# [TASK INSTRUCTIONS]
Restate, exactly and only, the lines from the first through the line containing "scene.camera = cam".

# [INFORMATION PROVIDED]
---*---

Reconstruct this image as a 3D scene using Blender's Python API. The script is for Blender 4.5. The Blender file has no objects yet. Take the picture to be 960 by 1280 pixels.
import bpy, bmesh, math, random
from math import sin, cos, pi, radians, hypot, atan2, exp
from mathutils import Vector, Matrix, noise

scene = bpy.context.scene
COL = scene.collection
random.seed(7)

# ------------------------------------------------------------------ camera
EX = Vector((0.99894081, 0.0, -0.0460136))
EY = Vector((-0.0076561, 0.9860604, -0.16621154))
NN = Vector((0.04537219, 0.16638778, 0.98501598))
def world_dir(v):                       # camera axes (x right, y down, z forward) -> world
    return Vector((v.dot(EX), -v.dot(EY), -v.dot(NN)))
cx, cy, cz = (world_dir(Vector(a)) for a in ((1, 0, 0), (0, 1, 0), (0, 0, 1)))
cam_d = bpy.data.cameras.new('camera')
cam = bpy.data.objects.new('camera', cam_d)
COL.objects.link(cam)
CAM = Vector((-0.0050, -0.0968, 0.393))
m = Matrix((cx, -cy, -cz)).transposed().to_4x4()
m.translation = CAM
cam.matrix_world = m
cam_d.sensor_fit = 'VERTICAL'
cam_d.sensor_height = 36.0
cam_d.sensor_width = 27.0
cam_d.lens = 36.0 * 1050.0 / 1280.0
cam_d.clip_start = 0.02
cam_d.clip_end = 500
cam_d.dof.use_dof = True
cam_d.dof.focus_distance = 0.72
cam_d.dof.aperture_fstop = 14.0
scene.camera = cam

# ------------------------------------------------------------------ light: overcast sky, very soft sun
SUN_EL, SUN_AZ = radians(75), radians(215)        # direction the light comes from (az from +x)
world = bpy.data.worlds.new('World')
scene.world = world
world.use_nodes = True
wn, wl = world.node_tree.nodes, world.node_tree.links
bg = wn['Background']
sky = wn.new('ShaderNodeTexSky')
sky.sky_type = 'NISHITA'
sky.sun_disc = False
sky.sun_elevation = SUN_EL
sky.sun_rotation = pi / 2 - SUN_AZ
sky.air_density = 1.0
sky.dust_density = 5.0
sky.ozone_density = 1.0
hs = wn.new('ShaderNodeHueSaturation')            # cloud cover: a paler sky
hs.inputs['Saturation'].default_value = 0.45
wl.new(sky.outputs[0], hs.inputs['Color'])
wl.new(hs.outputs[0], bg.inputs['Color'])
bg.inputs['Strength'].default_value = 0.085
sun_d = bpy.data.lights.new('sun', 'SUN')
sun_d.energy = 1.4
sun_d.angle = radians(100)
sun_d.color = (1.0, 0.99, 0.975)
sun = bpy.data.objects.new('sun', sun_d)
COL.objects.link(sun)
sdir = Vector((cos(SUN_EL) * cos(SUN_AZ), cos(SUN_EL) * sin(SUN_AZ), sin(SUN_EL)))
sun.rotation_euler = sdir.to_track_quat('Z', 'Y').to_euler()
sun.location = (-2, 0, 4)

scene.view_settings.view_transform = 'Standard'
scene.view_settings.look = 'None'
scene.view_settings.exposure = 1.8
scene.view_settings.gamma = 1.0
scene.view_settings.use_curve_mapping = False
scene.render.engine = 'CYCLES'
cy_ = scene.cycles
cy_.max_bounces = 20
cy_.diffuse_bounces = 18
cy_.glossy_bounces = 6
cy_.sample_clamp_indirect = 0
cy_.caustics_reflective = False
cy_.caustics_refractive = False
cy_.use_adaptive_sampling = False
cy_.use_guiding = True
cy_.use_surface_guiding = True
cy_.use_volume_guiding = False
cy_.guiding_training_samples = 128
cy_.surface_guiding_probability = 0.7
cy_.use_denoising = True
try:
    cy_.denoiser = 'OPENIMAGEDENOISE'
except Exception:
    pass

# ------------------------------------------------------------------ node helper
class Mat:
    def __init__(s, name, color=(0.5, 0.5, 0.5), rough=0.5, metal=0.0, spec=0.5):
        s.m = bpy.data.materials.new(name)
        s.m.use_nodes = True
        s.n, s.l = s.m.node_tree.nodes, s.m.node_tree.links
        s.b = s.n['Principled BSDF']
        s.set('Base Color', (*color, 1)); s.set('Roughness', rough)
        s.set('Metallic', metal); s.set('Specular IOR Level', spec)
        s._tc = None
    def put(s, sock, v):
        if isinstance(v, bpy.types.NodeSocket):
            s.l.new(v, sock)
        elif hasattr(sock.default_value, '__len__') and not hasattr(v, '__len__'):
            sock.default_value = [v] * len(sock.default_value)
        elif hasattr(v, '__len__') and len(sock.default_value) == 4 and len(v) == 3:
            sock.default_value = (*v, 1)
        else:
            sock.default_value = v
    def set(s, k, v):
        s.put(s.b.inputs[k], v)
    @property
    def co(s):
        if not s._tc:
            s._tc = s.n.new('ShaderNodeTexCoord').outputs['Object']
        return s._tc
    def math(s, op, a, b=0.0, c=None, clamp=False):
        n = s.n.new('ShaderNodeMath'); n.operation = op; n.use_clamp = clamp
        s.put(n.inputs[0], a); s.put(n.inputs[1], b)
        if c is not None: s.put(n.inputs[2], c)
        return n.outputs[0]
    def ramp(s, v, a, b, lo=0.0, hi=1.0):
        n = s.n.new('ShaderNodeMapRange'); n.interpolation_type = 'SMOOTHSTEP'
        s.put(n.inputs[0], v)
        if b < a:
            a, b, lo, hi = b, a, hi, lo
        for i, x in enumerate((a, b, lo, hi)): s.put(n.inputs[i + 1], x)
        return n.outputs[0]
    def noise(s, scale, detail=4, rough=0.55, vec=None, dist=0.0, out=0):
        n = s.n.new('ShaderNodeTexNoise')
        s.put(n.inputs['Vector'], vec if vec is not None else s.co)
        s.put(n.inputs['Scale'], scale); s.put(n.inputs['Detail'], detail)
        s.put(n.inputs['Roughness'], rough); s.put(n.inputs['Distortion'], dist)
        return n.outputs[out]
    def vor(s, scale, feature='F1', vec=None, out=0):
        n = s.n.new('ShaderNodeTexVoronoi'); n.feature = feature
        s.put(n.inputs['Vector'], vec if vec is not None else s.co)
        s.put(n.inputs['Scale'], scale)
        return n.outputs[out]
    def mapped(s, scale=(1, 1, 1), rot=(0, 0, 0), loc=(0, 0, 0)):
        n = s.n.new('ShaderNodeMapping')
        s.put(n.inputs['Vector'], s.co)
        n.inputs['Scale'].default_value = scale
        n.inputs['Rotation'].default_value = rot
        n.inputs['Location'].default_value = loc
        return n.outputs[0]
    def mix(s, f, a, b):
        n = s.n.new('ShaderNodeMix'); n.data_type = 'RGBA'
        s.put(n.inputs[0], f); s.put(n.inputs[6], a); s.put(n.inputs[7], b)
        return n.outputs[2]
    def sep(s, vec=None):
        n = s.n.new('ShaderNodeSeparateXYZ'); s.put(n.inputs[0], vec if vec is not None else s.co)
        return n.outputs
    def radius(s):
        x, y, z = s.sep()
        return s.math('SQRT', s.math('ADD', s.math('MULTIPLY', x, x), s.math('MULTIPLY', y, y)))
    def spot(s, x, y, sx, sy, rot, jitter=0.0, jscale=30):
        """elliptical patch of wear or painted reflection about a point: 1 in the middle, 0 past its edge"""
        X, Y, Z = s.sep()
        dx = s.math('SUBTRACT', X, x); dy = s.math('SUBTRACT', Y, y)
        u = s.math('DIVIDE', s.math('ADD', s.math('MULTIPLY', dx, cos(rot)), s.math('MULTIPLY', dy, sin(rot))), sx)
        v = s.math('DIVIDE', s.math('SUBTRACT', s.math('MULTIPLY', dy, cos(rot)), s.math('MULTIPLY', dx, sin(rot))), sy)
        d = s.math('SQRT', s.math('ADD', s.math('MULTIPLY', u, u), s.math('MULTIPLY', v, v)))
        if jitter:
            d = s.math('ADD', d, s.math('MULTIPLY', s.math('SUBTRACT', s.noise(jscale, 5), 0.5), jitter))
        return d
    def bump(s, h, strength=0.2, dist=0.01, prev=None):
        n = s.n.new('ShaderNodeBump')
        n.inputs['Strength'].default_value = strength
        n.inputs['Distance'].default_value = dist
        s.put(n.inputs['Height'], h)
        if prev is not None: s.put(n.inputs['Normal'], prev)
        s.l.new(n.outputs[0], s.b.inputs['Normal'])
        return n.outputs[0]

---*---

# [RESULT FOR THIS EXERCISE]
Reconstruct this image as a 3D scene using Blender's Python API. The script is for Blender 4.5. The Blender file has no objects yet. Take the picture to be 960 by 1280 pixels.
import bpy, bmesh, math, random
from math import sin, cos, pi, radians, hypot, atan2, exp
from mathutils import Vector, Matrix, noise

scene = bpy.context.scene
COL = scene.collection
random.seed(7)

# ------------------------------------------------------------------ camera
EX = Vector((0.99894081, 0.0, -0.0460136))
EY = Vector((-0.0076561, 0.9860604, -0.16621154))
NN = Vector((0.04537219, 0.16638778, 0.98501598))
def world_dir(v):                       # camera axes (x right, y down, z forward) -> world
    return Vector((v.dot(EX), -v.dot(EY), -v.dot(NN)))
cx, cy, cz = (world_dir(Vector(a)) for a in ((1, 0, 0), (0, 1, 0), (0, 0, 1)))
cam_d = bpy.data.cameras.new('camera')
cam = bpy.data.objects.new('camera', cam_d)
COL.objects.link(cam)
CAM = Vector((-0.0050, -0.0968, 0.393))
m = Matrix((cx, -cy, -cz)).transposed().to_4x4()
m.translation = CAM
cam.matrix_world = m
cam_d.sensor_fit = 'VERTICAL'
cam_d.sensor_height = 36.0
cam_d.sensor_width = 27.0
cam_d.lens = 36.0 * 1050.0 / 1280.0
cam_d.clip_start = 0.02
cam_d.clip_end = 500
cam_d.dof.use_dof = True
cam_d.dof.focus_distance = 0.72
cam_d.dof.aperture_fstop = 14.0
scene.camera = cam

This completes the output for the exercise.